Example. Assume the same facts as above, but the catering and restaurant businesses are owned in separate partnerships and A, B, C, and D each own a 25% interest in the capital and profits of each of the two partnerships. A, B, C, and D are unrelated.

Because A, B, C, and D together own more than 50% of the capital and profits in each of the two partnerships, they may each treat the catering business and the restaurant as a single trade or business for purposes of applying the limitation rules.

Trade or Business – Aggregation by PTEs

PTEs must compute QBI, W-2 wages, and UB of qualified property for each trade or business. A PTE must provide its owners with information regarding QBI, W-2 wages, and UB of qualified property attributable to its trades or businesses.

The PR do not address the aggregation by a PTE in a tiered structure.

Trade or Business – Aggregation – Reporting and Consistency

The PR requires that, once multiple trades or businesses are aggregated into a single aggregated trade or business, individuals must consistently report the aggregated group in subsequent tax years.

The PR provides rules for situations in which the aggregation rules are no longer satisfied, as well as rules for when a newly-created or newly-acquired trade or business can be added to an existing aggregated group.

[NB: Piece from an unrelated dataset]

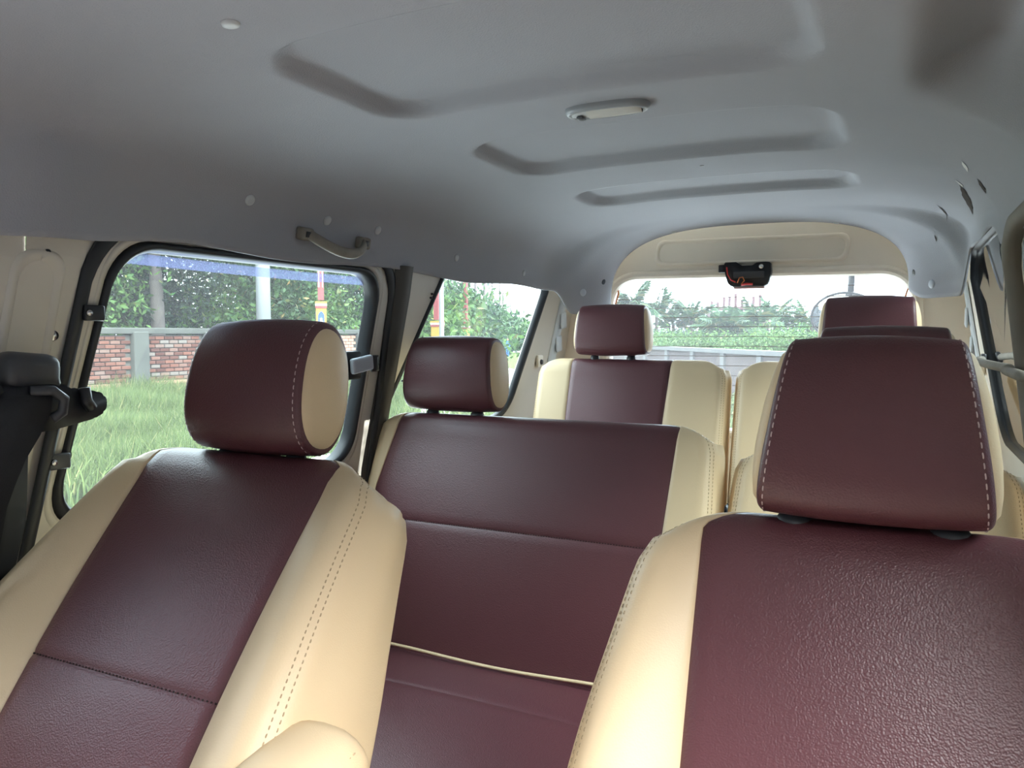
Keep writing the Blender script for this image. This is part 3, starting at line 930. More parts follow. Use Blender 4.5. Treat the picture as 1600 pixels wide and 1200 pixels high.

Finally, the PR provides reporting and disclosure requirements for individuals that choose to aggregate, including identifying information about each trade or business that constitutes a part of the aggregated trade or business. The PR allows the IRS to disaggregate trades or businesses if an individual fails to make the required disclosure.

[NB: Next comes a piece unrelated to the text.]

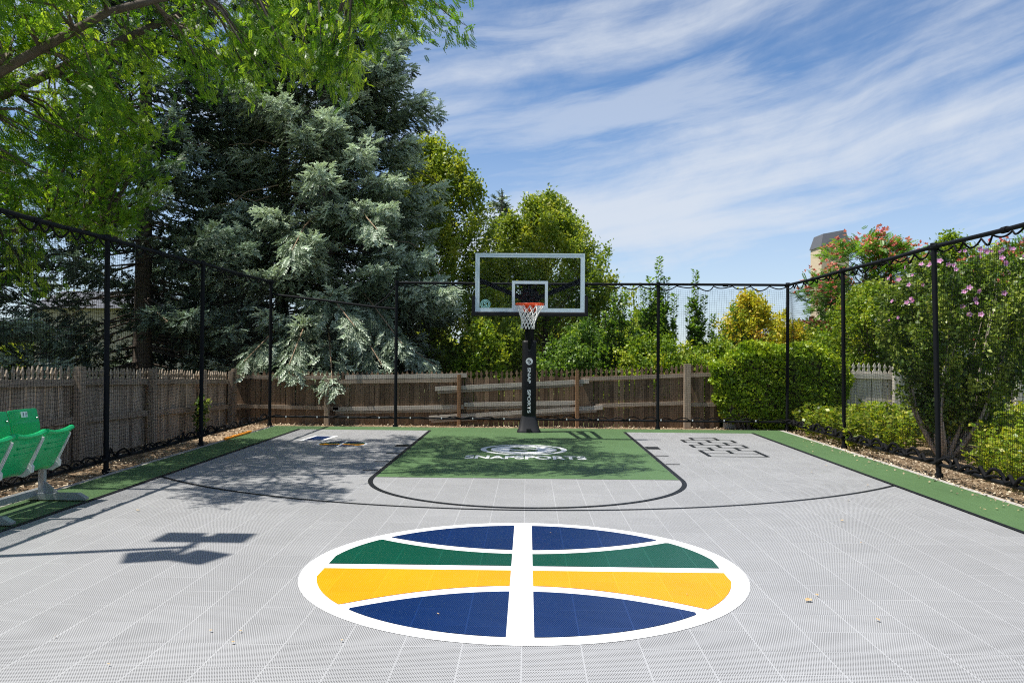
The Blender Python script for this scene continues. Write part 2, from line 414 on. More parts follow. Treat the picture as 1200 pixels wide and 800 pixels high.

[*] Anyone remember the following scene from “The Jerk”?

Navin: “The new phone book’s here! The new phone book’s here!”
Harry: “Well I wish I could get so excited about nothing.”
Navin: “Nothing? Are you kidding?! Page 73, Johnson, Navin, R.! I’m somebody now! Millions of people look at this book every day! This is the kind of spontaneous publicity, your name in print, that makes people. I’m in print! Things are going to start happening to me now.”

[i] Pub. L. 115-97.

[ii] See, e.g., https://www.taxlawforchb.com/2018/01/some-of-the-tcjas-corporate-tax-changes/ ; https://www.taxlawforchb.com/2018/01/will-tax-reform-affect-domestic-ma/ ; https://www.taxlawforchb.com/2018/06/s-corps-cfcs-the-tax-cuts-jobs-act/.

[iii] https://www.law.cornell.edu/cfr/text/26/301.7701-3

[iv] That’s right – the provision is scheduled to disappear in a few years. However, on July 24, the House Ways and Means Committee released “Tax Reform 2.0 Listening Session Framework” which would make the deduction permanent. These proposals will not be considered until after the Congressional elections this fall. Enough said. https://waysandmeansforms.house.gov/uploadedfiles/tax_reform_2.0_house_gop_listening_session_framework_.pdf

[v] It should be noted that a SSTB will not be excluded from QTB status with respect to an individual taxpayer-owner of the SSTB if the taxpayer’s taxable income does not exceed certain thresholds. It is assumed herein that these thresholds, as well as the range of taxable income above such thresholds within which the benefit of Section 199A is scaled back, are exceeded for every owner of the SSTB.

[vi] In general, the unadjusted basis, immediately after acquisition, of all qualified property.

[vii] Query whether this may influence business and investment decisions.

[viii] Others, however, saw a wasting opportunity, given the scheduled elimination of the deduction after the year 2025, and may have acted hastily. Among other things, many of these advisers and taxpayers sought to bootstrap themselves into a QTB by separating its activities from a related SSTB.

[ix] The IRS is aware that many taxpayers are concerned with having multiple regimes for grouping. Accordingly, it has requested comments on the aggregation method described in the PR, including whether this would be an appropriate grouping method for purposes of the passive activity loss limitation and net investment income surtax rules, in addition to Section 199A.